Wednesday, September 30, 2009

SQL Server Collation

Server and Database Collation on SQL Server is something that you never really give much thought until you run into a problem with it. I just happened to run into a problem with it today that caused me some pain and pointed out some minor flaws in my t-sql code. The problem turned out to be a case-sensitivity problem because of the server collation. Someone had installed SQL Server 2000 and set the collation to be case-sensitive instead of the default of case-insensitive. On SQL Server 2000, the collation can only be set for the server during installation. So unless you want to re-install SQL you're stuck with it. On SQL 2005, you can change it without re-installing the server but it's not much easier. There are plenty of blogs out there explaining how to do it. The real problem seems to be if you've designed a database with the wrong collation and want to go back and change it. I haven't tried it but the basic idea I got was that you script out the database objects and and re-create them and then import all your data into the new structure...but I haven't tried this nor do I want to. An easier solution is to take a look at the collation before you build the server and all the objects in the database(s).

Here is what I'm rambling about, lets look at the collations and explain what they mean. There are a ton of them, but I'm going to cover the default and its cousin that caused me trouble today. By default SQL Server, at least the English version, uses "SQL_Latin1_General_CP1_CI_AS" as the collation for the server and that is inherited by all the database which are then created on that server unless you specify otherwise. The "CI" in there means "case-insensitive", the other version has a "CS" for "case-sensitive" or "SQL_Latin1_General_CP1_CS_AS".

So what is the big deal over case-insensitive and case-sensitive you ask? I'm not 100% sure why you would want case-sensitive on your database server. On the upside, all of your variables, columns names, text in your where clauses have to be the exact case of whatever you're querying. On the downside, it can make for some tricky debugging later on and drive you crazy trying to figure it out. Here is why, you can could have multiple variables...yes multiple variables with the same name but variations of case which are unique variables. So @DbName, @dbname and @dbName would all be different variables. This is what caused my problem today, I had some stored procedures that I wrote and I guess I forgot the exact case of my variable throughout the code where I used it 20 something times. I declared the variable as @DbName varchar(50) and then called it in one place as @DbName and another as @dbname and I got back an error saying that I needed to declare my variable. The same thing had happened with column names and trying to query a database name. I fixed the case-sensitivity issues and got everything working.

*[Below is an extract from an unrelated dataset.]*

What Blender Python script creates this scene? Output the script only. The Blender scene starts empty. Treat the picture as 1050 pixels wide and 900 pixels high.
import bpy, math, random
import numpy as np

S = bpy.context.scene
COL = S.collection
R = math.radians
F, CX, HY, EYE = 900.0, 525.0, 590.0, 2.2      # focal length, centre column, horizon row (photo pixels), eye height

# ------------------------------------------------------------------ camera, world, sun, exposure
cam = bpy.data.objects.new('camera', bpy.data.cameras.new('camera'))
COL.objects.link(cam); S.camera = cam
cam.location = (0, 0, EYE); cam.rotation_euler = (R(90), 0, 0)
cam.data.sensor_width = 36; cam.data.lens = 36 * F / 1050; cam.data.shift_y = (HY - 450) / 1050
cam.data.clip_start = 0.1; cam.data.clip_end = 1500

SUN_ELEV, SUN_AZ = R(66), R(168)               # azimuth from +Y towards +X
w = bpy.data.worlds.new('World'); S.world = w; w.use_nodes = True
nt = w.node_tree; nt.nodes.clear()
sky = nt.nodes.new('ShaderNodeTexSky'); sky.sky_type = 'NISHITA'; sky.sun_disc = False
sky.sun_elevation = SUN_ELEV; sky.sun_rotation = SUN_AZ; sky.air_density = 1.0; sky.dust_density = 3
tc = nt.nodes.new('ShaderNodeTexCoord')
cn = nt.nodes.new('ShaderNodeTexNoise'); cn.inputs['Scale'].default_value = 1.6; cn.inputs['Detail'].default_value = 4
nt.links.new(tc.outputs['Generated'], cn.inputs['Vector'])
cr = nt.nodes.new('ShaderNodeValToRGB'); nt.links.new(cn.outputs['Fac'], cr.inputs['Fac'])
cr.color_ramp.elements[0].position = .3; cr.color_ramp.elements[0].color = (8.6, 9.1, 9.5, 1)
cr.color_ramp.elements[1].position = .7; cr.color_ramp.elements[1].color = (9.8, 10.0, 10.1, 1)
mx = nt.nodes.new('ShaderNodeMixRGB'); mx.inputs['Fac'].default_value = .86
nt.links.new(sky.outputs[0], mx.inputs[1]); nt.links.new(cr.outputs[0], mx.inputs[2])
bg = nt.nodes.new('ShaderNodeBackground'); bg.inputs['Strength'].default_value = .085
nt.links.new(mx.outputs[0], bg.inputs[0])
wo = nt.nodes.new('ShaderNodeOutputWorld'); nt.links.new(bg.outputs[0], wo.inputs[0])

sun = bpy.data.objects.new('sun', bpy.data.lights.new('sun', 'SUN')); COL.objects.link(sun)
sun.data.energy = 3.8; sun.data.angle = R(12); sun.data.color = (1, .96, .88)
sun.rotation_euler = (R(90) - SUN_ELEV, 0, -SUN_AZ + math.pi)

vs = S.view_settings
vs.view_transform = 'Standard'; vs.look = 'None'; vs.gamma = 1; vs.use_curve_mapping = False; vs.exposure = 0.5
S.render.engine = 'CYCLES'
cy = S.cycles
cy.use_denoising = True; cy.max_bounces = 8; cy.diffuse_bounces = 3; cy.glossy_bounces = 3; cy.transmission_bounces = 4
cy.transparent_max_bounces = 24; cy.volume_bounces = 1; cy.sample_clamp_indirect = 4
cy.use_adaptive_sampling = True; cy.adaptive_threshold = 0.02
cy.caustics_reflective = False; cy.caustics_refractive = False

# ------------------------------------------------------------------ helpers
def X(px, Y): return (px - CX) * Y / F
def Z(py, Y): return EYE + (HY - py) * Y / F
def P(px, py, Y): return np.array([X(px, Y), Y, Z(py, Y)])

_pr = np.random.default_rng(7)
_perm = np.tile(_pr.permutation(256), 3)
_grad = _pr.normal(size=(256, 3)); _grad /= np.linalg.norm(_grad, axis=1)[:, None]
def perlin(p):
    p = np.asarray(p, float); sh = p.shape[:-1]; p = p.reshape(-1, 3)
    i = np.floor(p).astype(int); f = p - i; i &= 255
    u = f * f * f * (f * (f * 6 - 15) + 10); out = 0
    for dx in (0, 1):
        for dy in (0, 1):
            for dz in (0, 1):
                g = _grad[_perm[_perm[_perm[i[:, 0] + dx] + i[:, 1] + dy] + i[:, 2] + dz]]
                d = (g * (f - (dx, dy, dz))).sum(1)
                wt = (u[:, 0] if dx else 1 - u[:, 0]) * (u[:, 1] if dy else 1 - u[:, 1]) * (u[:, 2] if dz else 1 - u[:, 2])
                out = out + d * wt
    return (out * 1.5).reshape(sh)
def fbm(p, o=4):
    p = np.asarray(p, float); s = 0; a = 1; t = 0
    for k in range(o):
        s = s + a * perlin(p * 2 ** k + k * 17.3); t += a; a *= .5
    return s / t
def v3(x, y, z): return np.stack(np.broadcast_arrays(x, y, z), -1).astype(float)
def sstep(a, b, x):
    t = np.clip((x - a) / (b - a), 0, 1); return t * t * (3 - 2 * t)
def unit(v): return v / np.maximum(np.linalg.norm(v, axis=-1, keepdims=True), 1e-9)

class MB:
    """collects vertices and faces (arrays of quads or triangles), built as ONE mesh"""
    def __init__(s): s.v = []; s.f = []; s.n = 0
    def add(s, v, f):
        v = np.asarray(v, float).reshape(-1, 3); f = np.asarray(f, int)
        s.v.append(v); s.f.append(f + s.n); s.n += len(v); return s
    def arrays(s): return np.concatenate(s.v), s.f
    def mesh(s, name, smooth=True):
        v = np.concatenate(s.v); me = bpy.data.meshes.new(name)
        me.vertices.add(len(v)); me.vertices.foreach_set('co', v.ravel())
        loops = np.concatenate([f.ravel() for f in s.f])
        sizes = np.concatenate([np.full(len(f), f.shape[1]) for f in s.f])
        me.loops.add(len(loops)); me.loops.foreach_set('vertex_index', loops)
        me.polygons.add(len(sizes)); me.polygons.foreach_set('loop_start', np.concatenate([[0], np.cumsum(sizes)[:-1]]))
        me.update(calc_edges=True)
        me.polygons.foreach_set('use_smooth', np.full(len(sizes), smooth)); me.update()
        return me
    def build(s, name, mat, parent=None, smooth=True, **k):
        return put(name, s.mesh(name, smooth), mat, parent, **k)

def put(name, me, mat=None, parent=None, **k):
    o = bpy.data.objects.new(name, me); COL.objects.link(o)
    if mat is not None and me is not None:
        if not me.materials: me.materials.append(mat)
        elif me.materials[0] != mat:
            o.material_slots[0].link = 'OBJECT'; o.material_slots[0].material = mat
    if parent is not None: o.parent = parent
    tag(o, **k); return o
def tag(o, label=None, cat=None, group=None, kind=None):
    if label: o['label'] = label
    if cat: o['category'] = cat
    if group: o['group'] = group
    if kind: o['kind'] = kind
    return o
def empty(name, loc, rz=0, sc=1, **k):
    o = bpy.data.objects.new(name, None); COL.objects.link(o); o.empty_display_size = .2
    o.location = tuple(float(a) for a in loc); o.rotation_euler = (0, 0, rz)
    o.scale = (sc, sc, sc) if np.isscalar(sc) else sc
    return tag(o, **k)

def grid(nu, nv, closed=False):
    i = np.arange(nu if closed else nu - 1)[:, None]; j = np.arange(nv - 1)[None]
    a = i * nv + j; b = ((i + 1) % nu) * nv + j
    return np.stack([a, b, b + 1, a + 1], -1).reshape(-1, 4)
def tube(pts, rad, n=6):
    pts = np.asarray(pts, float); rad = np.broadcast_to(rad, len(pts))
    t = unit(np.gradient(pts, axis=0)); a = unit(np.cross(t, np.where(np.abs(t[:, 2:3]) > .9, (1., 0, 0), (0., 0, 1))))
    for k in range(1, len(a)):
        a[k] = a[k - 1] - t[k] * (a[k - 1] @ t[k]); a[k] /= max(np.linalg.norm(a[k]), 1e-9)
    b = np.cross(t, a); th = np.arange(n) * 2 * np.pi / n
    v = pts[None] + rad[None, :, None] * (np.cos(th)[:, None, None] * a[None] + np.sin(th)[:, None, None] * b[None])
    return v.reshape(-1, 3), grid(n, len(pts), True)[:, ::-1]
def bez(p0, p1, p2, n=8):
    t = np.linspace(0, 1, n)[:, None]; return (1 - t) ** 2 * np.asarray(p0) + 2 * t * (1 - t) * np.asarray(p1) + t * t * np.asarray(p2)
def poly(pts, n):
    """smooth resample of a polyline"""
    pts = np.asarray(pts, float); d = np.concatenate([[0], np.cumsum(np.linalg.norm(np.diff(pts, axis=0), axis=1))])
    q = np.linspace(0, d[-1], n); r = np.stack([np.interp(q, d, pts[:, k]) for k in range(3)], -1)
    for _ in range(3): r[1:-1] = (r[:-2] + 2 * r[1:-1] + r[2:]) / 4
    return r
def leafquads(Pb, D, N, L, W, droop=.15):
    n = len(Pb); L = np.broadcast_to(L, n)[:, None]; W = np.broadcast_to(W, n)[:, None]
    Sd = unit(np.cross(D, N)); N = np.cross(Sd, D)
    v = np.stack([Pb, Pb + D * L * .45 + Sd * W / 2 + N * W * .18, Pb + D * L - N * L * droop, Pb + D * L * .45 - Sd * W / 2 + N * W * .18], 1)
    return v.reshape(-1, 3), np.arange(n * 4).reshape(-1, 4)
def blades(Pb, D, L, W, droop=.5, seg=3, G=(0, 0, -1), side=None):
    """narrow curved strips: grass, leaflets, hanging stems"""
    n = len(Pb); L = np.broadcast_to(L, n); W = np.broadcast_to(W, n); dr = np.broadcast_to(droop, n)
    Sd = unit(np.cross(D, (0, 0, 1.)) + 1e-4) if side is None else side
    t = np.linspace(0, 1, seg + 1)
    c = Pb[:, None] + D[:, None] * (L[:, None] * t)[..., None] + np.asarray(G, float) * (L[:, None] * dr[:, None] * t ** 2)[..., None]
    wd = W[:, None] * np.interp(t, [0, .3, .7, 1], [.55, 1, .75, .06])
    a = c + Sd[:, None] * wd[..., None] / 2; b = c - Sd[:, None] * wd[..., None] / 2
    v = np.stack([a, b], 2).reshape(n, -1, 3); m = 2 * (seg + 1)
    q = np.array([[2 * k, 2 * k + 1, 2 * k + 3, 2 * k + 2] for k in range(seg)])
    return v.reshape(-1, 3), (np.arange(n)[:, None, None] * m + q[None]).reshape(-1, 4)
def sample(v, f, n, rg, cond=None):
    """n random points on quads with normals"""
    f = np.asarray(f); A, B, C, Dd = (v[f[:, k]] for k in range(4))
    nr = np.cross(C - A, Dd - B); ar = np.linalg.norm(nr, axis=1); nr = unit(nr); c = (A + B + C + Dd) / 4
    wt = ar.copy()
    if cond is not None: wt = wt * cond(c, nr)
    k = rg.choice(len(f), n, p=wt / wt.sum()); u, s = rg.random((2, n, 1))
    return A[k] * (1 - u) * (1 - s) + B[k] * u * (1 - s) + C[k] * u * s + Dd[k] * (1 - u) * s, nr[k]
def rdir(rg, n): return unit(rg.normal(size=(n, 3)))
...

What is the point of this? Choose your collation carefully when building your SQL Server and designing your databases. Case-sensitive collation will force every query, variable, columns, etc to be the exact case of whatever data you're dealing with and allow multiple variations of the same variables to be specified. Case-insensitive will allow variables and queries to be written without regard to the case of the query, columns and variables as well as ensuring that a variable name can only be declared and used once.